First pass: before it was clear that there was a loop using select()
and that children sent multiple messages.
If the parent process maintains an array of file descriptors, it needs to also associate each file descriptor with a child process. If the children send a single small statistics message before they die, then when the main program waits for dead children, it knows which child died, so it can then close the file descriptor for the child that it just spotted dieing (after making sure the pipe is empty by doing one or more final reads).
An alternative mechanism uses select()
or poll()
or a related function that reports when a read operation on a file descriptor would not hang. When it detects EOF (zero bytes read) from a pipe, it knows the child died. However, this is probably fiddlier to deal with.

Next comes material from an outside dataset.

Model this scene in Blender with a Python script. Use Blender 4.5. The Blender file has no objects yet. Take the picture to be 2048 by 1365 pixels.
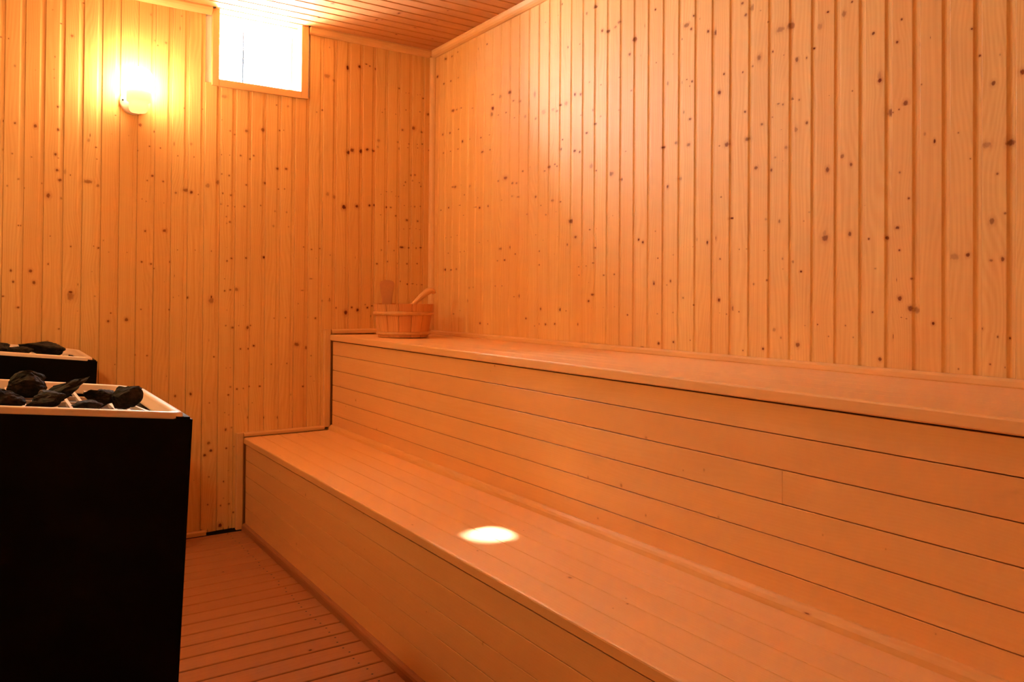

It isn't entirely clear from your question whether there's a single message from the child process as it exits, or whether there is a 'stream of consciousness' statistics reports as the child is working. If there's a single message (that's smaller than the pipe buffer size), then life is easy. If there's a stream of messages or the message is longer than the pipe buffer size, you have to think more carefully about coordination — you can't detect messages only when the child dies.
Second pass: after the extra information became available.
If you're already using select()
in a loop, then when a child dies, you will get a 'pipe ready for reading' indication from select()
and you will get 0 bytes from read()
which indicates EOF on that pipe. You should then close that pipe (and wait for one or more children with waitpid()
, probably using W_NOHANG
— there should be at least one corpse to be collected — so you don't have zombies kicking around for protracted times).
A strict answer to your last question is: when the only child with the write end of a pipe dies, the parent should close the read end of that pipe to release resources for later reuse.